Neil: I am grateful for the time you have taken to comment. We may not be in complete agreement but your willingness to set out the position is to be applauded.

robertatforsythe said...
This comment has been removed by the author.
robertatforsythe said...

If you follow this public link you can get a flavour of the comments made about the application in the August/September 2011 period to the county council http://committees.northumberland.gov.uk/aksnorthumberland/images/att9995.pdf

robertatforsythe said...

Last Friday's (9th December) Hexham Courant page 3 bottom does have a short piece endeavouring to explain why the planning meeting onn October19th was cancelled. Frankly I don't think I am any of the wiser. No specific meeting of any of the Drains, Co-Op and Morrison's (Blaydon) legal objections were made but all of these informants have suggested have a role to play.

robertatforsythe said...

In the rush of Christmas an update has been missed although it was made on my Facebook album commenting on the project.

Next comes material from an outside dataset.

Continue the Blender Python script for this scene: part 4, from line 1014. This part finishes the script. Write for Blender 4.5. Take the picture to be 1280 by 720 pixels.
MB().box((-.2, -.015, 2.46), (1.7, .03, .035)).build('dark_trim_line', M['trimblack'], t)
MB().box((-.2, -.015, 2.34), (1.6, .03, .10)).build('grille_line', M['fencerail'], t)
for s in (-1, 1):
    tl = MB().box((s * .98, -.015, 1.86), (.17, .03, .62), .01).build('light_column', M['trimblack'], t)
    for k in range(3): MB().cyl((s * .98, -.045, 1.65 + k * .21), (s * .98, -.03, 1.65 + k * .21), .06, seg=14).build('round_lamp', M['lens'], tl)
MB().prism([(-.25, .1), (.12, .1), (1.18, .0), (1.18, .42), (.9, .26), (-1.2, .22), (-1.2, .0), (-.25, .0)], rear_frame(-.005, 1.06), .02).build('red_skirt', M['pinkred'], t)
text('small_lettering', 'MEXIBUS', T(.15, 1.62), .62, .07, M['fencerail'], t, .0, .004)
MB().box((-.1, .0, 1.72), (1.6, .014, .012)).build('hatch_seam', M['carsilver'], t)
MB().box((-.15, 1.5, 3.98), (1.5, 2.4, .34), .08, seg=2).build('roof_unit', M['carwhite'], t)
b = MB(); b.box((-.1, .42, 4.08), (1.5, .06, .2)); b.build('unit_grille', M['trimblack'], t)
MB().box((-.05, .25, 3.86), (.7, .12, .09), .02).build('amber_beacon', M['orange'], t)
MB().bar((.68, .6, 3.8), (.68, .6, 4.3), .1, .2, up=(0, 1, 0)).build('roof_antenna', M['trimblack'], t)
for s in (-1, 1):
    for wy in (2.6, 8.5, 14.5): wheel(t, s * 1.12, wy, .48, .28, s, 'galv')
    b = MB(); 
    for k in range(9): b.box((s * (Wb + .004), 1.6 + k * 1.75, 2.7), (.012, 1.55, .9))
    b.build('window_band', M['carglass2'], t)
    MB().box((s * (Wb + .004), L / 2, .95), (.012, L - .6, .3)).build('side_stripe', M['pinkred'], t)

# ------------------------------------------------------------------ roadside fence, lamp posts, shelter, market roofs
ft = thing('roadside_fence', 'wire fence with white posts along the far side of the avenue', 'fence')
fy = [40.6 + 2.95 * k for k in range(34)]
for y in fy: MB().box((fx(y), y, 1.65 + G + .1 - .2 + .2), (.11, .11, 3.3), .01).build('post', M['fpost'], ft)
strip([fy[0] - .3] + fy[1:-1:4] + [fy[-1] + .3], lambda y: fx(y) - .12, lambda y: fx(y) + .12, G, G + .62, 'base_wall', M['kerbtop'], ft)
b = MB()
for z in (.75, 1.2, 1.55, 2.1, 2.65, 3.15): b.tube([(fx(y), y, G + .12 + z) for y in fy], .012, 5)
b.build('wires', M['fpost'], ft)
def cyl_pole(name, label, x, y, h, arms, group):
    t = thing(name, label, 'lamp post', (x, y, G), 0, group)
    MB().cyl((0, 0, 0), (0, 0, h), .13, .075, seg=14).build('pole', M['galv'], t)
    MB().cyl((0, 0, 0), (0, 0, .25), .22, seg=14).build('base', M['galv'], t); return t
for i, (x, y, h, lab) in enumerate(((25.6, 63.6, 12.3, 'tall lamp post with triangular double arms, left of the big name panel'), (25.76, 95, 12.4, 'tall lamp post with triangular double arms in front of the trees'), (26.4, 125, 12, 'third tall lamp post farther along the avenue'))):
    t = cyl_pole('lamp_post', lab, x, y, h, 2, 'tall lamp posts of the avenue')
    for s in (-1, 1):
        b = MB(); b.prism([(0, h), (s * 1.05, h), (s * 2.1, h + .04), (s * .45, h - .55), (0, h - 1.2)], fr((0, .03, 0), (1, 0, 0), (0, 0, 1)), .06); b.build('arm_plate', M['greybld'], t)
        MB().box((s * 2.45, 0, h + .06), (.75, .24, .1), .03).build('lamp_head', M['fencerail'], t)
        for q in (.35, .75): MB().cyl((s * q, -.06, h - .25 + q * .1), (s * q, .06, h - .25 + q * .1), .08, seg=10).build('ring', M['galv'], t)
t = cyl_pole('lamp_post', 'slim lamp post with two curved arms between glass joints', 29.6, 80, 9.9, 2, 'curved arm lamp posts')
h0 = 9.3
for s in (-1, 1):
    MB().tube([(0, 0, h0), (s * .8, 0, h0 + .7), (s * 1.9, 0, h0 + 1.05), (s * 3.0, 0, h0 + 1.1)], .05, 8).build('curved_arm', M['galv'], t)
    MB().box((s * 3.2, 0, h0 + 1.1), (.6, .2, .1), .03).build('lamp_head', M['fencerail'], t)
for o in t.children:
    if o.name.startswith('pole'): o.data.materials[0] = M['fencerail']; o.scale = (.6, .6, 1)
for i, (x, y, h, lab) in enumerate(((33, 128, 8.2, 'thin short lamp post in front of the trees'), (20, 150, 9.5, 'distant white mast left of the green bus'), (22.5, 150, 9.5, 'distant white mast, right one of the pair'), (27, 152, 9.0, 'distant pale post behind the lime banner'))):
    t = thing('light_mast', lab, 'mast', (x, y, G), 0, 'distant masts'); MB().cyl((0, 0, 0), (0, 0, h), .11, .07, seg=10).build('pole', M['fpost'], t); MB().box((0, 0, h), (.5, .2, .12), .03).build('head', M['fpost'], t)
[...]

There on the 23rd December I noted "Just over two months after the Prudhoe Town Centre application was pulled the Courant front page and editorial today discuss what they believe brought things to a halt. Detailed and renewed objections from the Co-Op. Not the drains and sewers (Clochemerle) which have also taken our time this autumn. Courant phraseology embraces "failed process" and "beggars belief" and firmly finger wags at both the County Council and the Northumberland Estates. Like many others I am sure, I have no idea how this will end but I do know Prudhoe deserved the preparation of a really excellent scheme from its landlord."